Cavalry is the flexible piece. High movement speed means they can reposition mid-fight — use them to bait retaliation swings from slow enemies, or to reach the enemy's backline when they've left their own ranged units exposed. They're not your primary damage, but they control how the fight plays out.
Building order
There's no need to overthink this. The goal in the first few days is stable income, then troops, then upgrades — in that order.
Economy first: Start with the Town Hall, then get a Sawmill and a Mine running. Gold and wood are the two resources that bottleneck almost everything else early, and the sooner those buildings are producing, the smoother the rest of the week goes.

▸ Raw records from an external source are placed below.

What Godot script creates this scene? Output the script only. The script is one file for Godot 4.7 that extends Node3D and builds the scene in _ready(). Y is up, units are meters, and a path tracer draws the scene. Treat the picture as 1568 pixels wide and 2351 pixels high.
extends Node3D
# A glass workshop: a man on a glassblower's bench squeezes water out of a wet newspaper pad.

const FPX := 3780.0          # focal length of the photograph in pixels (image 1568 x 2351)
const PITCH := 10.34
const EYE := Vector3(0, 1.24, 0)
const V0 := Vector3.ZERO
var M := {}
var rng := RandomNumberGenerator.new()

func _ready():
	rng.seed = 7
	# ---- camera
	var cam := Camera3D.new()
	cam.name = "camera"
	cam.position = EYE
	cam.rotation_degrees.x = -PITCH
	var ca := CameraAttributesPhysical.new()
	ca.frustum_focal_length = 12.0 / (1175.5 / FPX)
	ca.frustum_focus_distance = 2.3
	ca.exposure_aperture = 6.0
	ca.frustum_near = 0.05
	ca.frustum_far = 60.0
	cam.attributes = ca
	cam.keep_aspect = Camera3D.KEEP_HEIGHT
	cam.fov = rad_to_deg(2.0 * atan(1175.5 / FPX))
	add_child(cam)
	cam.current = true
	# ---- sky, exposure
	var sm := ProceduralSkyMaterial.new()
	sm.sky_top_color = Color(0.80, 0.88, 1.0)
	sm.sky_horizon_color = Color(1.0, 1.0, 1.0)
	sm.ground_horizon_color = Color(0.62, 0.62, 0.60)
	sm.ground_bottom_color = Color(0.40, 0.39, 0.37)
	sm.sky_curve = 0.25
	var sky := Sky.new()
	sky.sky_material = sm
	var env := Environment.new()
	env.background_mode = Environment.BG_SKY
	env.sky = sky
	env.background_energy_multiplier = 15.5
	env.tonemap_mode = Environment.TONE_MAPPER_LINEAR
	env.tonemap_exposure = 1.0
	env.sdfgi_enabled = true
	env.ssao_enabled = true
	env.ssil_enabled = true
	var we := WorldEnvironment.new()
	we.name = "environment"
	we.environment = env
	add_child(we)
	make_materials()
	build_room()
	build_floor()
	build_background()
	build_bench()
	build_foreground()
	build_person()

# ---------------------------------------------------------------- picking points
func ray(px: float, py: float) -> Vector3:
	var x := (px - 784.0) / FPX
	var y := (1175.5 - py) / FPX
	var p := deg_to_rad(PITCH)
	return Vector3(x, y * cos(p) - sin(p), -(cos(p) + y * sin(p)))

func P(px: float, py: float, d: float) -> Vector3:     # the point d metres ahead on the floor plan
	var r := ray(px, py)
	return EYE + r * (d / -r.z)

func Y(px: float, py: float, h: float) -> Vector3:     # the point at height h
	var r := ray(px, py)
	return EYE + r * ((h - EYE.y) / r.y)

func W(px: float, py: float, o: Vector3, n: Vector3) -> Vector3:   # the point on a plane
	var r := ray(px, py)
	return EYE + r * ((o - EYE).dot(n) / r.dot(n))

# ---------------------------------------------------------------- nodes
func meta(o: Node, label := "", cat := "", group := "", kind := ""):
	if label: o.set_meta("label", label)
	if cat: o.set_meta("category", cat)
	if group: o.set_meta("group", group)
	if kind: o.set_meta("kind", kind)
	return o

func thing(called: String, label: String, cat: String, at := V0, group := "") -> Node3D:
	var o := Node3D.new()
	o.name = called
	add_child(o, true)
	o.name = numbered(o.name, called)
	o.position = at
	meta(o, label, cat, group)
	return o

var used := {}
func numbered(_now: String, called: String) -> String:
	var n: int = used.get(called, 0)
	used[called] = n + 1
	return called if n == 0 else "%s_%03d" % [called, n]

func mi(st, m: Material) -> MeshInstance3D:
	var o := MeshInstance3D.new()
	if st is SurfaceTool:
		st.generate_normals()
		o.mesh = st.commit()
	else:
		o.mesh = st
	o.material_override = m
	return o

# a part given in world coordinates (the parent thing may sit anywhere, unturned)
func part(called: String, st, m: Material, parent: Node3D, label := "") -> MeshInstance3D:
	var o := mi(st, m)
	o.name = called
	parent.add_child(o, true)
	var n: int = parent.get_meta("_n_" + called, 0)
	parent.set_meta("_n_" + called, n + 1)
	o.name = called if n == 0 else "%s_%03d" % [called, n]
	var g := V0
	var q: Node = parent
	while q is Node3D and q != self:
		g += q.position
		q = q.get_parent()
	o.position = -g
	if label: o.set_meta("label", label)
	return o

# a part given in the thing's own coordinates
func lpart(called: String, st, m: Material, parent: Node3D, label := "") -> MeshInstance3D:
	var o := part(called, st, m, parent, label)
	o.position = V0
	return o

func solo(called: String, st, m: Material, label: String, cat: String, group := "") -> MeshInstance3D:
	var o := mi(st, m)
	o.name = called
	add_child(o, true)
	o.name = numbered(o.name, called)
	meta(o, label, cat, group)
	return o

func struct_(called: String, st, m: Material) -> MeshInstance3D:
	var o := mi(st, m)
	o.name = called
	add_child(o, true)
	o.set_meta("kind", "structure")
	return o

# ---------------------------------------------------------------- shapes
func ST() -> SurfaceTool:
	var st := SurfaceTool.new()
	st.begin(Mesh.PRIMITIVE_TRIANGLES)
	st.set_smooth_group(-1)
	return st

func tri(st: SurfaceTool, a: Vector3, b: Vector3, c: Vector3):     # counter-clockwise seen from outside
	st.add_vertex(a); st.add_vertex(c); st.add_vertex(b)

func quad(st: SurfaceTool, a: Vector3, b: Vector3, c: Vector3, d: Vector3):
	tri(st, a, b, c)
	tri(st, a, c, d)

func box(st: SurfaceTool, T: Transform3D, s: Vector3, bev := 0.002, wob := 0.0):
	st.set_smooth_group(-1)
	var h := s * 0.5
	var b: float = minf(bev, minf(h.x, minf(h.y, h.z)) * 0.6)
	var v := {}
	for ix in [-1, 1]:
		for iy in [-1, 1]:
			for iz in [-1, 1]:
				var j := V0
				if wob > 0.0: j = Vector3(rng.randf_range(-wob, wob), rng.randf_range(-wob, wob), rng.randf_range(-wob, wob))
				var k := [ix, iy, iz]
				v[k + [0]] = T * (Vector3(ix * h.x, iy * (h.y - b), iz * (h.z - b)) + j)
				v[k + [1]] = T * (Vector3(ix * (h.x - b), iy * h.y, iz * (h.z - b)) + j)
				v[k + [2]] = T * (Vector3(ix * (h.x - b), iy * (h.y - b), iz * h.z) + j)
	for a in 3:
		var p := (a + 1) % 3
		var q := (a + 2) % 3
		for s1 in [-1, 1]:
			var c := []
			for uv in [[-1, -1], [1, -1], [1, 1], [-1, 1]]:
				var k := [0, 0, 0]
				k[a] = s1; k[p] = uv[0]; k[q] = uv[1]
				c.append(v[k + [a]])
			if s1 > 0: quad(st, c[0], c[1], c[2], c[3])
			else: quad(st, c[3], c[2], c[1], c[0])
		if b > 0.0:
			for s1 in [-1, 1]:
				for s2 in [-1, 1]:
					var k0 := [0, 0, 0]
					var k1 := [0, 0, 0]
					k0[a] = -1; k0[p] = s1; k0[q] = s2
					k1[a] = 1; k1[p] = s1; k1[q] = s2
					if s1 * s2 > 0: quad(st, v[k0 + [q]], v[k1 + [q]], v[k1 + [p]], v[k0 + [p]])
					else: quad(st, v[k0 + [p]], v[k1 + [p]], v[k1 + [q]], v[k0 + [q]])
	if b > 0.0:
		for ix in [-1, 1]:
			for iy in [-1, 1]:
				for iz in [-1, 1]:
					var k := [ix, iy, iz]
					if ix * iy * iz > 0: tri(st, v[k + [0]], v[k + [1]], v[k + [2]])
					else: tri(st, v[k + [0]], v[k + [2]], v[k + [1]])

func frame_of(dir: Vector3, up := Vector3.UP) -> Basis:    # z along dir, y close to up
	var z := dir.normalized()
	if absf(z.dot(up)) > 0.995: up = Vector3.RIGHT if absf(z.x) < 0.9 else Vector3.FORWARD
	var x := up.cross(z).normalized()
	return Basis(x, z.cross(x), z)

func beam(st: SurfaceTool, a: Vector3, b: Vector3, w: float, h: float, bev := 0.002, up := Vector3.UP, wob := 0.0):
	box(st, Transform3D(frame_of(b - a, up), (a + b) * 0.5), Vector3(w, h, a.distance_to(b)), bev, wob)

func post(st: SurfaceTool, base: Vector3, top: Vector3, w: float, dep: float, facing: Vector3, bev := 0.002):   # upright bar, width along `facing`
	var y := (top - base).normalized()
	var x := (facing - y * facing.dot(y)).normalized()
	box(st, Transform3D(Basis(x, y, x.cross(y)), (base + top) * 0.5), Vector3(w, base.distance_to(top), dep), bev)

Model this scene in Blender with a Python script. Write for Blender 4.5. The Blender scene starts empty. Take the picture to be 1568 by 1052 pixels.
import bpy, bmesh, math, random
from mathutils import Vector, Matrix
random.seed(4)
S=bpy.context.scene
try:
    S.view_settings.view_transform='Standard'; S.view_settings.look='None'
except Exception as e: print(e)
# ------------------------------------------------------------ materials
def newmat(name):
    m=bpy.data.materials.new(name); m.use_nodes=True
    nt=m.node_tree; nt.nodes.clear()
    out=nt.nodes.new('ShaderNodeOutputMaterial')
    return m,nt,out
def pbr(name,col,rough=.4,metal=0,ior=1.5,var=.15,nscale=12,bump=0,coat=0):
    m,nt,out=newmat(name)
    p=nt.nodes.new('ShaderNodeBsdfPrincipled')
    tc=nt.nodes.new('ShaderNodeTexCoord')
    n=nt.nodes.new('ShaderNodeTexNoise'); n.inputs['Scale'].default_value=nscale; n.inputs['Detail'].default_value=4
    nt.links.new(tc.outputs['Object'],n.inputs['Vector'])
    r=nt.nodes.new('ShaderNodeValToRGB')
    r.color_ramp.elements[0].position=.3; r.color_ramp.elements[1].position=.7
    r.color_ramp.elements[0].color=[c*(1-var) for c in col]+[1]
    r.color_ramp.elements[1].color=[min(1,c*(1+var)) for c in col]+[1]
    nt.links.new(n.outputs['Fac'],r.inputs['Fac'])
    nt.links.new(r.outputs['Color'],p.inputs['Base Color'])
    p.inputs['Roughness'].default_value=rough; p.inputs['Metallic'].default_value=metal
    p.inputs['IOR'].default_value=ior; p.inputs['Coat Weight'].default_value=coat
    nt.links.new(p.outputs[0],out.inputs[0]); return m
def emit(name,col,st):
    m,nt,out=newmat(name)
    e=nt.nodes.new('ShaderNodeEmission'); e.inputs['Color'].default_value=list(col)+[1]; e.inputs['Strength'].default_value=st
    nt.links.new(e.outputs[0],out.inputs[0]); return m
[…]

Then troops and magic: Once income is stable, build the Barracks and a Mage Guild. The Barracks lets you recruit in volume. The Mage Guild at even Level 1 unlocks spells that can swing fights — don't skip it.
Then upgrades: Castle and Training Grounds come after. They raise your unit tier cap and strengthen your town defenses, which matters more in Week 2 and beyond than in the opening days.
How to fight early neutrals
Scale up gradually. Start with the camps right outside your town — the ones guarded by basic units like Crossbowmen-equivalent neutrals or wolves. Work up to goblin camps after that. Don't jump straight into anything that makes you uncertain.
Formation every fight: Paladins up front in a line, Crossbowmen placed behind them. Cavalry on the sides or held back until you see an opening.
Priority target: whoever on the enemy side is doing ranged damage. Kill them first. Enemy ranged units will chew through your Crossbowmen if left alone, and your Paladins can't protect against something shooting over them.
Use your Cavalry to bait. Slow enemies — anything with low initiative — will waste their retaliation swing on a Cavalry unit you deliberately moved into range. That means your Crossbowmen get another turn of free shots before anything attacks them.
One last thing: turn off auto-battle. The AI makes bad decisions with Haven's toolkit specifically. Manual control isn't hard once you know the three units, and you'll lose far fewer troops.

Get the economy going in the first two or three days, keep your Crossbowmen alive, and don't pick fights you're not ready for. Haven rewards patience more than aggression in the early game — once you've got a full stack of each unit type and a couple of Mage Guild spells, that's when you start pushing out.